Goal:
Repeat the whole of the data, keeping every detail the same.

Raw data:

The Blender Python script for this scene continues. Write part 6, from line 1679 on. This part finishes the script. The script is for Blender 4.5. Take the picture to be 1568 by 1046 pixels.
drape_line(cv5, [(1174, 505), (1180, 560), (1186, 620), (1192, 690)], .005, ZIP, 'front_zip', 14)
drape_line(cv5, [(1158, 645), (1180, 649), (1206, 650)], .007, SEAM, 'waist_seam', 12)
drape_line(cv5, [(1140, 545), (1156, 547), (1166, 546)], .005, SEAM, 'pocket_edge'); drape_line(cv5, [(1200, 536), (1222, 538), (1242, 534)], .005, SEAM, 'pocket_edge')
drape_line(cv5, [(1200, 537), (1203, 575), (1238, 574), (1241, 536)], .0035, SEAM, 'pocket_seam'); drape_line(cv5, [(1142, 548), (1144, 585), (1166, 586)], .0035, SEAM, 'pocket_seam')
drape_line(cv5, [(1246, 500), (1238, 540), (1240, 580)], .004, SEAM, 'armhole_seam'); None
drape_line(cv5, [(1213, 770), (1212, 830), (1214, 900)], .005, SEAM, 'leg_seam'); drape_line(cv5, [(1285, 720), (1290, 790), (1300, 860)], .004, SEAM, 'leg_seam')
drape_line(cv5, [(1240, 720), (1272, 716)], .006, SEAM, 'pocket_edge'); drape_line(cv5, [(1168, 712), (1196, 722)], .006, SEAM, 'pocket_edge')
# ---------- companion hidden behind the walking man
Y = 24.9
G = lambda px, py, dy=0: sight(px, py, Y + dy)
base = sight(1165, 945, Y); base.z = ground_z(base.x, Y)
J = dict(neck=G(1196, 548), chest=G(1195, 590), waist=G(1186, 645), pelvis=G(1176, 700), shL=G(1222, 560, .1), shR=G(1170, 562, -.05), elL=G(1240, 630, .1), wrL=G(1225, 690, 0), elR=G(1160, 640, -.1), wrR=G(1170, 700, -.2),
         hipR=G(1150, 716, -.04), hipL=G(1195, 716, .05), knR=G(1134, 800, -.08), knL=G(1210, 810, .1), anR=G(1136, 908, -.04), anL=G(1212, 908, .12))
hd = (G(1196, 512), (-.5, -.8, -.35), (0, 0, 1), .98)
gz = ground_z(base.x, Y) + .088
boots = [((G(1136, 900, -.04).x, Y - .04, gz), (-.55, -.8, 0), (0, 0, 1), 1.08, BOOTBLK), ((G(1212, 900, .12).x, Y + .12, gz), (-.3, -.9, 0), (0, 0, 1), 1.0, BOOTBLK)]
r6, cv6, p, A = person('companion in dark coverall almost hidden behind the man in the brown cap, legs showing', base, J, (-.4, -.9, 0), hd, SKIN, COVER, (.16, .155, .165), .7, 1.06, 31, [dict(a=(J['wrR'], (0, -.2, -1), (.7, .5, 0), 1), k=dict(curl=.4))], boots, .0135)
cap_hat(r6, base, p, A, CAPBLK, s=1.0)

Result of this exercise:
The Blender Python script for this scene continues. Write part 6, from line 1679 on. This part finishes the script. The script is for Blender 4.5. Take the picture to be 1568 by 1046 pixels.
drape_line(cv5, [(1174, 505), (1180, 560), (1186, 620), (1192, 690)], .005, ZIP, 'front_zip', 14)
drape_line(cv5, [(1158, 645), (1180, 649), (1206, 650)], .007, SEAM, 'waist_seam', 12)
drape_line(cv5, [(1140, 545), (1156, 547), (1166, 546)], .005, SEAM, 'pocket_edge'); drape_line(cv5, [(1200, 536), (1222, 538), (1242, 534)], .005, SEAM, 'pocket_edge')
drape_line(cv5, [(1200, 537), (1203, 575), (1238, 574), (1241, 536)], .0035, SEAM, 'pocket_seam'); drape_line(cv5, [(1142, 548), (1144, 585), (1166, 586)], .0035, SEAM, 'pocket_seam')
drape_line(cv5, [(1246, 500), (1238, 540), (1240, 580)], .004, SEAM, 'armhole_seam'); None
drape_line(cv5, [(1213, 770), (1212, 830), (1214, 900)], .005, SEAM, 'leg_seam'); drape_line(cv5, [(1285, 720), (1290, 790), (1300, 860)], .004, SEAM, 'leg_seam')
drape_line(cv5, [(1240, 720), (1272, 716)], .006, SEAM, 'pocket_edge'); drape_line(cv5, [(1168, 712), (1196, 722)], .006, SEAM, 'pocket_edge')
# ---------- companion hidden behind the walking man
Y = 24.9
G = lambda px, py, dy=0: sight(px, py, Y + dy)
base = sight(1165, 945, Y); base.z = ground_z(base.x, Y)
J = dict(neck=G(1196, 548), chest=G(1195, 590), waist=G(1186, 645), pelvis=G(1176, 700), shL=G(1222, 560, .1), shR=G(1170, 562, -.05), elL=G(1240, 630, .1), wrL=G(1225, 690, 0), elR=G(1160, 640, -.1), wrR=G(1170, 700, -.2),
         hipR=G(1150, 716, -.04), hipL=G(1195, 716, .05), knR=G(1134, 800, -.08), knL=G(1210, 810, .1), anR=G(1136, 908, -.04), anL=G(1212, 908, .12))
hd = (G(1196, 512), (-.5, -.8, -.35), (0, 0, 1), .98)
gz = ground_z(base.x, Y) + .088
boots = [((G(1136, 900, -.04).x, Y - .04, gz), (-.55, -.8, 0), (0, 0, 1), 1.08, BOOTBLK), ((G(1212, 900, .12).x, Y + .12, gz), (-.3, -.9, 0), (0, 0, 1), 1.0, BOOTBLK)]
r6, cv6, p, A = person('companion in dark coverall almost hidden behind the man in the brown cap, legs showing', base, J, (-.4, -.9, 0), hd, SKIN, COVER, (.16, .155, .165), .7, 1.06, 31, [dict(a=(J['wrR'], (0, -.2, -1), (.7, .5, 0), 1), k=dict(curl=.4))], boots, .0135)
cap_hat(r6, base, p, A, CAPBLK, s=1.0)